My father was a baker and it used to be very hard to get people to help out, so I would be taken out of school to help my mother deliver bread in the Haddon area. I used to have to carry a great big basket of bread and take it to each of the farmer's wives. I would have been 13-years-old at the time.
The other thing I did was work at Neider Weisel in Webster Street in the school holidays. I was a ward assistant. I lived there and we didn't think it was hard work at the time because I so badly wanted to be a nurse. When I was 14, I started work at Coles in Bridge Street on the stationery counter over the Christmas break. It was always busy because of all the Christmas cards that were being posted — everybody sent a Christmas card those days.
When I was in college, we rode our bikes everywhere and you'd have your hat and gloves on, your school books and hockey stick and time and time again I would go over the front of the handle bars from getting my skirt caught.

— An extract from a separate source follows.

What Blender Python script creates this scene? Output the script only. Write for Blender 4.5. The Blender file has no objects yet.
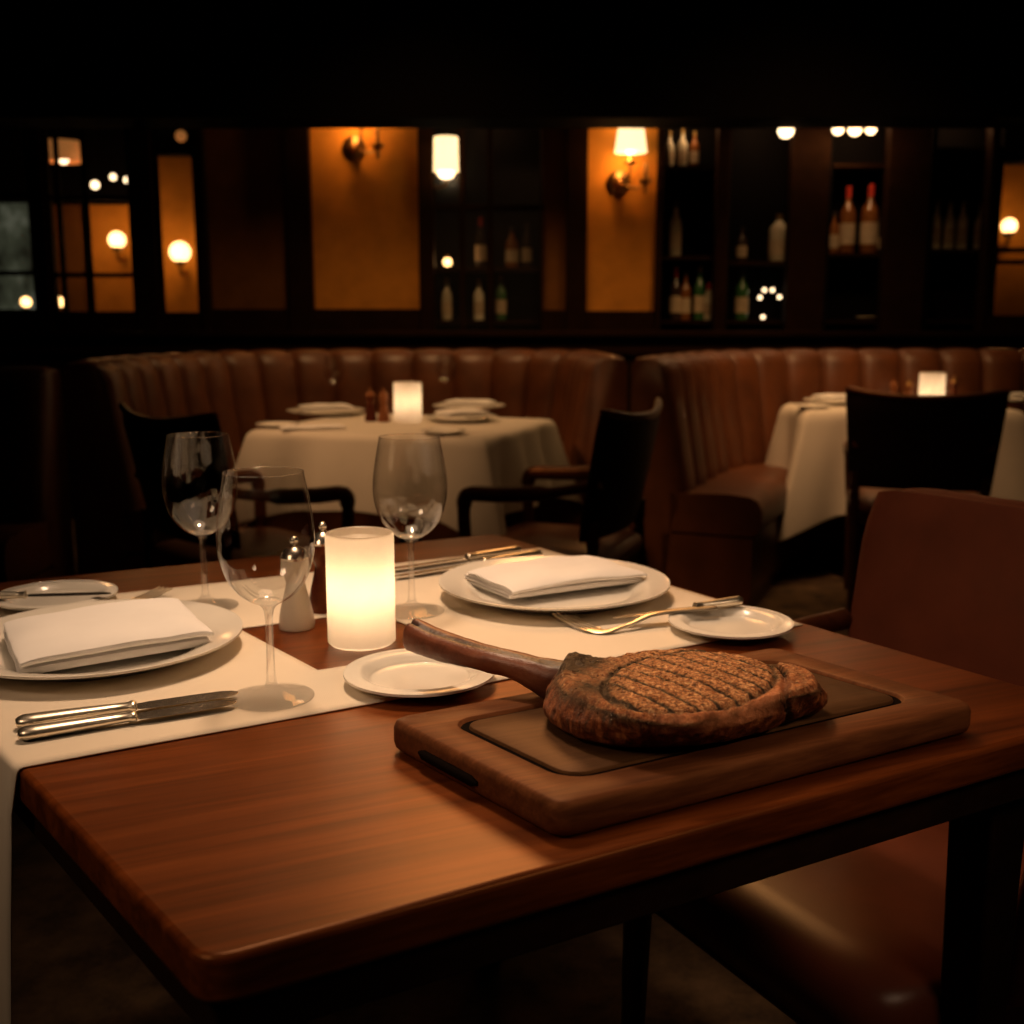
import bpy, bmesh, math, random
from mathutils import Vector, Matrix, noise
R = random.Random(7)
sc = bpy.context.scene
COL = sc.collection
PI = math.pi

# ------------------------------------------------------------------ camera
F = 1100.0                       # focal length in pixels of the 1024 frame
TH = math.atan(189 / F)          # pitch down
H = 1.11
cam_d = bpy.data.cameras.new('camera')
cam = bpy.data.objects.new('camera', cam_d)
COL.objects.link(cam)
cam.location = (0, 0, H)
cam.rotation_euler = (PI / 2 - TH, 0, 0)
cam_d.sensor_width = 36
cam_d.lens = F / 1024 * 36
cam_d.clip_start = .05
cam_d.dof.use_dof = True
cam_d.dof.focus_distance = 1.0
cam_d.dof.aperture_fstop = 6.2
sc.camera = cam

def ray(x, y):
    u = (x - 512) / F; v = -(y - 512) / F
    return Vector((u, math.cos(TH) + v * math.sin(TH), -math.sin(TH) + v * math.cos(TH)))
def P(x, y, Z=.75):              # pixel -> point on a horizontal plane
    d = ray(x, y); t = (Z - H) / d.z
    return Vector((d.x * t, d.y * t, Z))
def W(x, y, Y):                  # pixel -> point on a vertical plane at depth Y
    d = ray(x, y); t = Y / d.y
    return Vector((d.x * t, Y, H + d.z * t))
def isect(a, b, c, d):
    a, b, c, d = [Vector((p.x, p.y)) for p in (a, b, c, d)]
    r, s = b - a, d - c
    k = r.x * s.y - r.y * s.x
    t = ((c - a).x * s.y - (c - a).y * s.x) / k
    return Vector((a.x + r.x * t, a.y + r.y * t, 0))

# ------------------------------------------------------------------ materials
def L(c):
    return tuple(((v / 255) / 12.92 if v / 255 <= .04045 else ((v / 255 + .055) / 1.055) ** 2.4) for v in c) + (1,)
class NT:
    def __init__(s, name):
        s.m = bpy.data.materials.new(name); s.m.use_nodes = True
        s.n = s.m.node_tree.nodes; s.l = s.m.node_tree.links
        s.b = s.n['Principled BSDF']; s.out = s.n['Material Output']
    def node(s, t, **k):
        o = s.n.new(t)
        for a, v in k.items():
            if a in o.inputs: o.inputs[a].default_value = v
            else: setattr(o, a, v)
        return o
    def link(s, a, b): s.l.new(a, b)
    def coords(s, rot=(0, 0, 0), scale=(1, 1, 1), kind='Object'):
        t = s.node('ShaderNodeTexCoord'); m = s.node('ShaderNodeMapping')
        m.inputs['Rotation'].default_value = rot; m.inputs['Scale'].default_value = scale
        s.link(t.outputs[kind], m.inputs[0]); return m.outputs[0]
    def noise(s, vec, scale, detail=4, rough=.55, dist=0):
        n = s.node('ShaderNodeTexNoise', Scale=scale, Detail=detail, Roughness=rough, Distortion=dist)
        s.link(vec, n.inputs['Vector']); return n.outputs[0]
    def ramp(s, fac, stops):
        r = s.node('ShaderNodeValToRGB'); e = r.color_ramp.elements
        while len(e) < len(stops): e.new(.5)
        for k, (p, c) in zip(e, stops): k.position = p; k.color = c if len(c) == 4 else tuple(c) + (1,)
        s.link(fac, r.inputs[0]); return r.outputs[0]
    def bump(s, h, strength=.2, dist=.002, nrm=None):
        b = s.node('ShaderNodeBump', Strength=strength, Distance=dist); s.link(h, b.inputs['Height'])
        if nrm: s.link(nrm, b.inputs['Normal'])
        return b.outputs[0]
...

I was very sporty when I was younger and knew all the other students from the other schools because of sport. One of the lovely things I would love doing is playing hockey on a Saturday afternoon against the other schools and we'd have to walk through the rain to get to the other schools and then afterwards we'd go to Mrs Mitchell in Ripon Street. Her milkshakes were something to behold.
For York Street Church of Christ senior pastor Tim Clark, Ballarat is full of iconic places and memories which have continued to shape his life from childhood to now.

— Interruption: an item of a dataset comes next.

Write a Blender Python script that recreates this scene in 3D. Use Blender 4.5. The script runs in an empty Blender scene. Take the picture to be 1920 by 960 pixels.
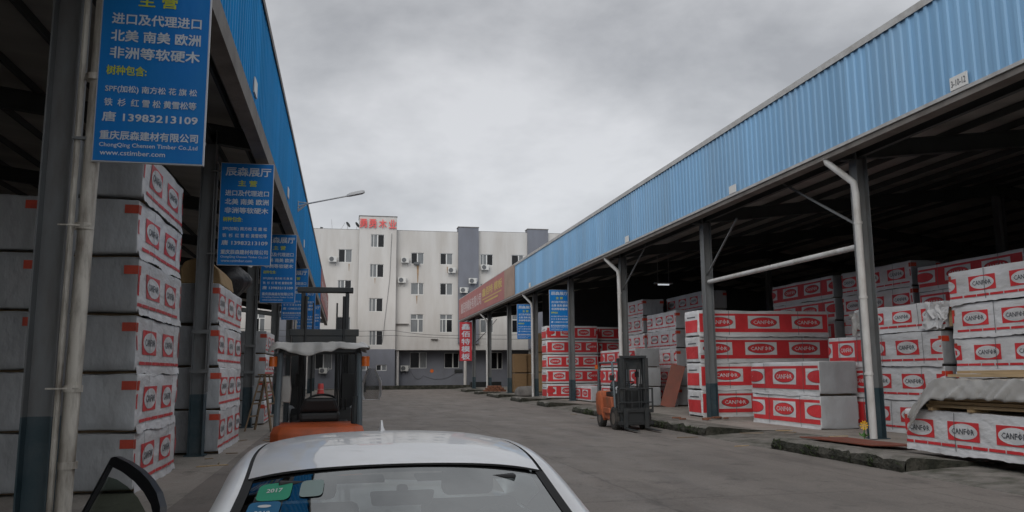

When it came time to remember back, his best childhood memories stemmed from the Sovereign Hill National School and Carols by Candlelight at the sound shell.
I remember in the early 1980’s, as a student of the Alfredton Primary School, being excited about missing a whole week of school as our class was going to spend a week at the Sovereign Hill Primary School. We all had to wear the 1850’s clothing, which for us boys included the dreaded knickerbockers.
One day while we were in class our classroom teacher gave a few of us boys a lolly which we thought at the time was fantastic until the trooper came into the class room. The Sovereign Hill teacher saw that we were chewing and told us boys off for eating in class. She then sent us outside with the trooper.
The trooper told us that in 1850’s we would all have received the cane for eating in class. He then told us to yell as if we were really being hit with the cane as he hit the school wall. I remember us all trying not to laugh as we were yelling while the trooper was hitting the school wall. The trooper then told us to put water on our eyes to make out we had been crying and told us not to tell the rest of the class about our little adventure.

I also remember as a family attending the Carols by Candlelight at the Sound Shell at Lake Wendouree. Every year we would get the picnic rug out and find a spot and enjoy a night of carolling. Frank Clark (who is a friend but not related) was the compere and he would lead the night of singing, guest artists and fun as we celebrated Christmas at the lake as a family. Fast forward a number of years and it is a privilege to be working with the churches in Ballarat to continue this tradition by presenting the Ballarat Churches Eureka Carols.
This is an exciting time of the year that creates many amazing memories as families gather together. After all these years Frank Clark still comperes the Eureka Carols and we are back at the North Gardens in 2012, near the Sound Shell at Lake Wendouree (weather permitting).

It is exciting to see that many of my childhood memories are now continuing with my family as we attend the Eureka Carols together and have a membership at Sovereign Hill, enabling our family to drop in whenever we want. Now our children are creating their own childhood memories of this great city.